I can understand not wanting to spend your weekends dancing in a spiral in a park with the dyed-hair brigade. It's cringe, because it seems to lack any path to authenticity. Rowsell instead seeks a historical form of authenticity, a more sensible approach but at least for the time being that doesn't quite get you to the kind of present authenticity that inspires the average citizen.

The revival "native faith" movements in Central and Eastern Europe are more credible, in my opinion, no doubt in part because Christianisation came late to those lands. For example, while only a very small fraction of Estonians directly engage in Maausk, the Estonian native faith movement, it is nevertheless recognised more widely in Estonia as a continuation of "their native religion". This kind of wider cultural buy-in is what I mean by "present authenticity". Maausk is not cringe in the eyes of the average Estonian even if they don't do it themselves, rather it is part of national folklore. Perhaps similar things can be said about Romuva (Lithuania), Dievturiba (Latvia), and maybe movements in Nordic & Slavic countries, etc.
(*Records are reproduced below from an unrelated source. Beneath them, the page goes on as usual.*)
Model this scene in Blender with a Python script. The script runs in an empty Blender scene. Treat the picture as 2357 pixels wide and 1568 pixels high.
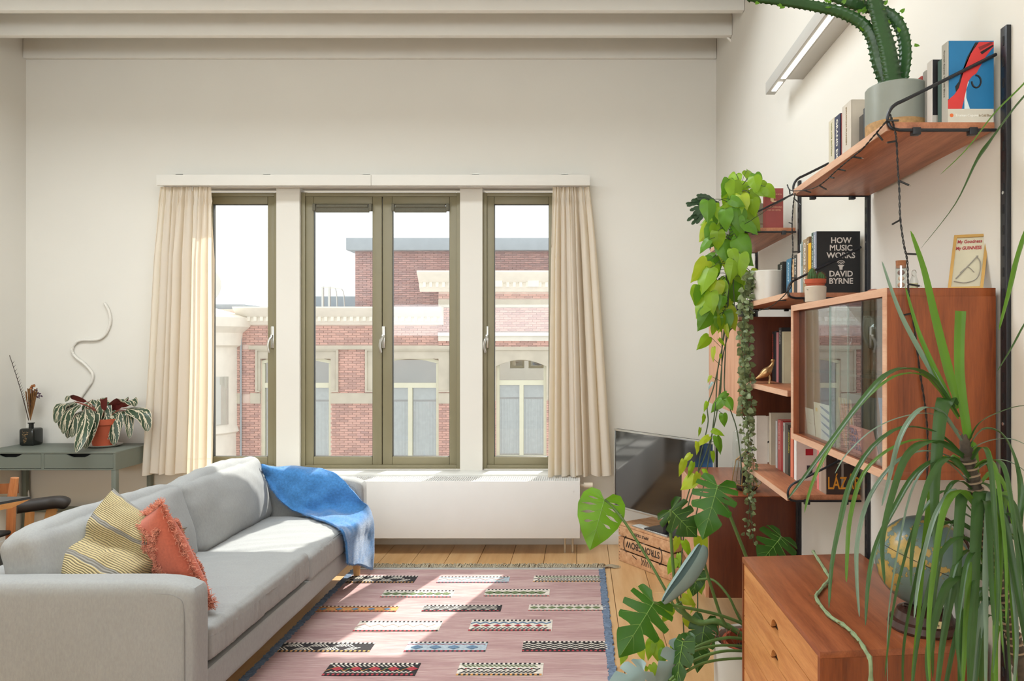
import bpy, bmesh, math, random
from mathutils import Vector, Matrix, Euler, noise
random.seed(7)
S = bpy.context.scene
COL = S.collection
PI = math.pi

# ------------------------------------------------------------------ camera
CAMH = 1.487
cd = bpy.data.cameras.new('camera'); cam = bpy.data.objects.new('camera', cd); COL.objects.link(cam)
cam.location = (0, 0, CAMH); cam.rotation_euler = (PI/2, 0, 0)
cd.sensor_width = 36; cd.lens = 36*1700/2357
cd.shift_x = -155.5/2357; cd.shift_y = 11/2357
cd.clip_start = .05; cd.clip_end = 200
S.camera = cam

# ------------------------------------------------------------------ world, sun, lights, exposure
W = bpy.data.worlds.new('sky'); S.world = W; W.use_nodes = True
bgn = W.node_tree.nodes['Background']
bgn.inputs[0].default_value = (.97, .98, 1.0, 1); bgn.inputs[1].default_value = 1.6
sl = bpy.data.lights.new('sun', 'SUN'); sun = bpy.data.objects.new('sun', sl); COL.objects.link(sun)
sl.energy = 7.2; sl.angle = math.radians(.7); sl.color = (1, .96, .90)
sun.rotation_euler = Vector((-.29, -1, -1.194)).to_track_quat('-Z', 'Y').to_euler()
def area(name, loc, direction, sx, sy, e, col):
    l = bpy.data.lights.new(name, 'AREA'); o = bpy.data.objects.new(name, l); COL.objects.link(o)
    l.shape = 'RECTANGLE'; l.size = sx; l.size_y = sy; l.energy = e; l.color = col
    o.location = loc; o.rotation_euler = Vector(direction).to_track_quat('-Z', 'Y').to_euler(); return o
area('rear_fill_light', (-1.5, -3.3, 2.2), (0, 1, 2.0), 4.6, 2.4, 360, (.88, .95, 1))  # unseen fill added behind the camera, aimed up at joists and window wall
area('skylight_light', (-1.9, 3.15, 3.84), (0, .05, -1), 3.6, 1.1, 138, (.88, .95, 1))
S.view_settings.view_transform = 'Standard'; S.view_settings.look = 'None'
S.view_settings.exposure = 0.03; S.view_settings.gamma = 1; S.view_settings.use_curve_mapping = False

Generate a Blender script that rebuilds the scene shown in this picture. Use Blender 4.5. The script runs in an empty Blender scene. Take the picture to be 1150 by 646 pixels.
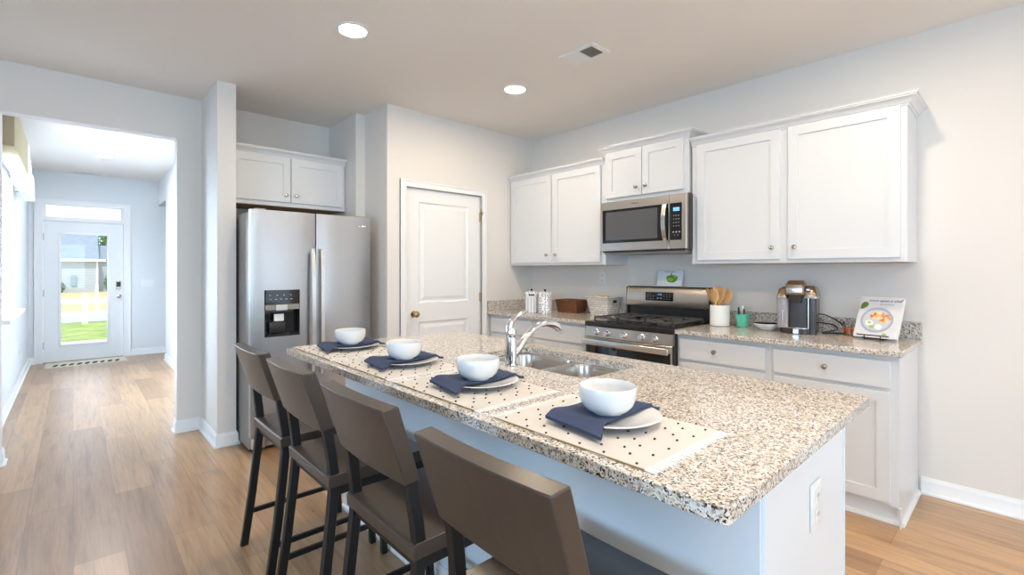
import bpy, bmesh, math, random
from mathutils import Vector, Matrix
random.seed(7)
R = math.radians
PI = math.pi
scn = bpy.context.scene
col = scn.collection

# ------------------------------------------------------------------ camera, world, light, exposure
CAM_H = 1.3235
cd = bpy.data.cameras.new('camera'); cam = bpy.data.objects.new('camera', cd); col.objects.link(cam)
cam.location = (0, 0, CAM_H)
cam.rotation_euler = (R(90), 0, -R(42.686))
cd.sensor_width = 36; cd.lens = 534.34 / 1150 * 36
cd.shift_y = -19.27 / 1150
cd.clip_start = 0.05; cd.clip_end = 300
scn.camera = cam
scn.view_settings.view_transform = 'Standard'
scn.view_settings.look = 'None'
scn.view_settings.gamma = 1
scn.view_settings.use_curve_mapping = False
scn.view_settings.exposure = 0.17

world = bpy.data.worlds.new('world'); scn.world = world; world.use_nodes = True
bg = world.node_tree.nodes['Background']
bg.inputs['Color'].default_value = (0.72, 0.84, 1.0, 1); bg.inputs['Strength'].default_value = 1.8

def lamp(name, kind, loc, rot, energy, color, **kw):
    l = bpy.data.lights.new(name, kind); l.energy = energy; l.color = color
    for k, v in kw.items(): setattr(l, k, v)
    o = bpy.data.objects.new(name, l); col.objects.link(o); o.location = loc; o.rotation_euler = rot
    return o
# sun comes over the camera's right shoulder through the rear glass door and lies on the floor behind the camera
sun_dir = Vector((0.16, 0.66, -0.74))
sun = lamp('sun', 'SUN', (0, -10, 10), sun_dir.to_track_quat('-Z', 'Y').to_euler(), 3.2, (1.0, 0.93, 0.82), angle=R(0.6))
# daylight at the windows of the room
lamp('rear_door_daylight', 'AREA', (2.55, -3.22, 1.08), (R(90), 0, 0), 12, (0.66, 0.82, 1.0), shape='RECTANGLE', size=1.8, size_y=2.0)
lamp('rear_window_daylight', 'AREA', (-0.9, -3.22, 1.45), (R(90), 0, 0), 46, (0.50, 0.80, 1.0), shape='RECTANGLE', size=2.4, size_y=1.5)
lamp('left_window_daylight', 'AREA', (-3.62, -0.2, 1.35), (0, -R(90), 0), 84, (0.36, 0.66, 1.0), shape='RECTANGLE', size=1.5, size_y=2.8)
# the photographer's flash, bounced off the ceiling from beside the camera
lamp('bounce_flash', 'SPOT', (0.62, -0.55, 1.8), (R(180 - 8), 0, -R(20)), 125, (1.0, 0.93, 0.86), shadow_soft_size=.08, spot_size=R(105), spot_blend=.8)
lamp('entry_window_daylight', 'AREA', (-0.68, 6.35, 1.6), (0, -R(90), 0), 260, (0.72, 0.86, 1.0), shape='RECTANGLE', size=1.35, size_y=1.5)

# ------------------------------------------------------------------ materials
MATS = {}
def mat(name, color=(.8, .8, .8), rough=.5, metal=0.0, spec=.5, **kw):
    if name in MATS: return MATS[name]
    m = bpy.data.materials.new(name); m.use_nodes = True
    b = m.node_tree.nodes['Principled BSDF']
    b.inputs['Base Color'].default_value = (*color, 1); b.inputs['Roughness'].default_value = rough
    b.inputs['Metallic'].default_value = metal; b.inputs['Specular IOR Level'].default_value = spec
    for k, v in kw.items(): b.inputs[k].default_value = v
    MATS[name] = m
    return m
def nd(m, t, **kw):
    n = m.node_tree.nodes.new(t)
    for k, v in kw.items(): setattr(n, k, v)
    return n
def lk(m, a, b): m.node_tree.links.new(a, b)
def bsdf(m): return m.node_tree.nodes['Principled BSDF']
def ramp(m, src, stops, interp='LINEAR'):
    r = nd(m, 'ShaderNodeValToRGB'); r.color_ramp.interpolation = interp
    e = r.color_ramp.elements
    while len(e) < len(stops): e.new(0.5)
    for i, (p, c) in enumerate(stops):
        e[i].position = p; e[i].color = (*c, 1) if len(c) == 3 else c
    lk(m, src, r.inputs[0]); return r
def coords(m, scale=(1, 1, 1), rot=(0, 0, 0), out='Object'):
    t = nd(m, 'ShaderNodeTexCoord'); p = nd(m, 'ShaderNodeMapping')
    p.inputs['Scale'].default_value = scale; p.inputs['Rotation'].default_value = rot
    lk(m, t.outputs[out], p.inputs[0]); return p.outputs[0]
def noise(m, vec, scale, detail=3, rough=.5, dist=0):
    n = nd(m, 'ShaderNodeTexNoise'); n.inputs['Scale'].default_value = scale
    n.inputs['Detail'].default_value = detail; n.inputs['Roughness'].default_value = rough
    n.inputs['Distortion'].default_value = dist
    lk(m, vec, n.inputs['Vector']); return n
def bump(m, h, strength=.2, dist=.002):
    b = nd(m, 'ShaderNodeBump'); b.inputs['Strength'].default_value = strength; b.inputs['Distance'].default_value = dist
    lk(m, h, b.inputs['Height']); lk(m, b.outputs[0], bsdf(m).inputs['Normal'])
def mixc(m, fac, a, b, mode='MIX'):
    x = nd(m, 'ShaderNodeMix', data_type='RGBA', blend_type=mode)
    if isinstance(fac, (int, float)): x.inputs[0].default_value = fac
    else: lk(m, fac, x.inputs[0])
    for i, s in ((6, a), (7, b)):
        if isinstance(s, tuple): x.inputs[i].default_value = (*s, 1)
        else: lk(m, s, x.inputs[i])
    return x.outputs[2]

def paint(name, c, rough=.6, sc=260, st=.08):
    m = mat(name, c, rough); n = noise(m, coords(m), sc, 2); bump(m, n.outputs[0], st, .0006); return m
M_WALL = paint('wall_paint', (.785, .75, .71), .55)
M_CEIL = paint('ceiling_paint', (.88, .84, .79), .8, 180, .15)
M_TRIM = mat('white_trim_paint', (.87, .87, .87), .32)
M_CAB = mat('cabinet_white', (.74, .745, .755), .32)
M_ISL = mat('island_white', (.78, .82, .86), .4)
M_RAW = mat('raw_cabinet_wood', (.45, .27, .12), .6)

# floor planks
M_FLOOR = mat('oak_plank_floor', (.5, .35, .22), .3, spec=.85)
v = coords(M_FLOOR, rot=(0, 0, R(90)))
bk = nd(M_FLOOR, 'ShaderNodeTexBrick'); lk(M_FLOOR, v, bk.inputs['Vector'])
bk.offset = .37; bk.inputs['Scale'].default_value = 1; bk.inputs['Brick Width'].default_value = 1.22; bk.inputs['Row Height'].default_value = .182
bk.inputs['Mortar Size'].default_value = .0012; bk.inputs['Mortar Smooth'].default_value = .2; bk.inputs['Bias'].default_value = 0
bk.inputs['Color1'].default_value = (.56, .345, .18, 1); bk.inputs['Color2'].default_value = (.36, .205, .10, 1); bk.inputs['Mortar'].default_value = (.24, .14, .07, 1)
g1 = noise(M_FLOOR, coords(M_FLOOR, (22, 1.7, 1)), 1.0, 6, .6, .35)
g2 = noise(M_FLOOR, coords(M_FLOOR, (95, 4, 1)), 1.0, 4, .6)
r1 = ramp(M_FLOOR, g1.outputs[0], [(.28, (.66, .63, .60)), (.5, (1.0, 1.0, 1.0)), (.75, (1.12, 1.12, 1.12))])
r2 = ramp(M_FLOOR, g2.outputs[0], [(.3, (.84, .83, .82)), (.7, (1.08, 1.08, 1.08))])
c1 = mixc(M_FLOOR, 1.0, bk.outputs[0], r1.outputs[0], 'MULTIPLY'); c2 = mixc(M_FLOOR, 1.0, c1, r2.outputs[0], 'MULTIPLY')
lk(M_FLOOR, c2, bsdf(M_FLOOR).inputs['Base Color'])
rr = ramp(M_FLOOR, g1.outputs[0], [(.2, (.27, .27, .27)), (.8, (.30, .30, .30))]); lk(M_FLOOR, rr.outputs[0], bsdf(M_FLOOR).inputs['Roughness'])
bump(M_FLOOR, g2.outputs[0], .02, .0004)

# granite
M_GRAN = mat('speckled_granite', (.7, .65, .6), .13)
gv = coords(M_GRAN, (1, 1, 1))
wn = noise(M_GRAN, gv, 90, 2)
wv = mixc(M_GRAN, .012, gv, wn.outputs[1])
vo = nd(M_GRAN, 'ShaderNodeTexVoronoi'); vo.inputs['Scale'].default_value = 270; lk(M_GRAN, wv, vo.inputs['Vector'])
sp = nd(M_GRAN, 'ShaderNodeSeparateColor'); lk(M_GRAN, vo.outputs['Color'], sp.inputs[0])
ra = ramp(M_GRAN, sp.outputs[0], [(0, (.03, .028, .03)), (.09, (.19, .175, .17)), (.17, (.38, .28, .19)), (.25, (.55, .47, .38)), (.37, (.67, .62, .56)), (.62, (.77, .74, .71))], 'CONSTANT')
vo2 = nd(M_GRAN, 'ShaderNodeTexVoronoi'); vo2.inputs['Scale'].default_value = 110; lk(M_GRAN, wv, vo2.inputs['Vector'])
sp2 = nd(M_GRAN, 'ShaderNodeSeparateColor'); lk(M_GRAN, vo2.outputs['Color'], sp2.inputs[0])
rb = ramp(M_GRAN, sp2.outputs[1], [(0, (.62, .60, .60)), (.12, (.88, .80, .70)), (.3, (1, 1, 1))], 'CONSTANT')
gc = mixc(M_GRAN, 1.0, ra.outputs[0], rb.outputs[0], 'MULTIPLY')
lk(M_GRAN, gc, bsdf(M_GRAN).inputs['Base Color'])

def brushed(name, c, rough, sc):
    m = mat(name, c, rough, 1.0)
    n = noise(m, coords(m, sc), 1.0, 3)
    r = ramp(m, n.outputs[0], [(.3, (rough * .93,) * 3), (.7, (rough * 1.07,) * 3)]); lk(m, r.outputs[0], bsdf(m).inputs['Roughness']); return m
M_SS = brushed('brushed_stainless', (.60, .545, .49), .30, (4, 4, 700))
M_SSV = brushed('brushed_stainless_fridge', (.47, .475, .485), .30, (500, 500, 5))
M_SINK = brushed('sink_steel', (.60, .56, .52), .2, (300, 4, 4))
M_CHROME = mat('chrome', (.82, .82, .84), .07, 1)
M_NICKEL = mat('satin_nickel', (.55, .48, .40), .25, 1)
M_BRASS = mat('aged_brass', (.50, .37, .20), .25, 1)
M_BLK = mat('black_glass', (.012, .011, .010), .06)
M_BLKP = mat('black_plastic', (.02, .02, .02), .35)
M_IRON = mat('cast_iron', (.075, .07, .07), .38)
M_GREYP = mat('grey_side_panel', (.30, .28, .26), .4)
M_OVENWIN = mat('microwave_window', (.10, .10, .105), .12)
M_PLASTIC = mat('white_plastic', (.86, .86, .85), .35)
M_CERAM = mat('white_ceramic', (.78, .78, .785), .10)
M_BLUE_LED = mat('blue_display', (.02, .05, .1), .3)
bsdf(M_BLUE_LED).inputs['Emission Color'].default_value = (.15, .4, 1, 1); bsdf(M_BLUE_LED).inputs['Emission Strength'].default_value = 1.6
M_MARK = mat('grey_marking', (.45, .45, .45), .5)
M_SWOOD = mat('dark_stool_finish', (.08, .06, .048), .30)
n = noise(M_SWOOD, coords(M_SWOOD, (3, 40, 3)), 1.5, 5, .6)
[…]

Anyway, the book to read on the topic of "What does paganism have to teach us?" is On Being a Pagan, by Alain de Benoist, from 1981. He leans very Nietzschean in his analysis of Christianity vs. Paganism, and I've heard he takes it in a Heideggerian direction in other works, though not yet translated. A couple of quotes of his that have affected me deeply: "It's not a matter of believing in the existence of Gods, it's a matter of awareness of presence of Gods." "The doctrine of the partially and, especially, potentially divine character of human nature is in fact the basis for all man’s existential meaning."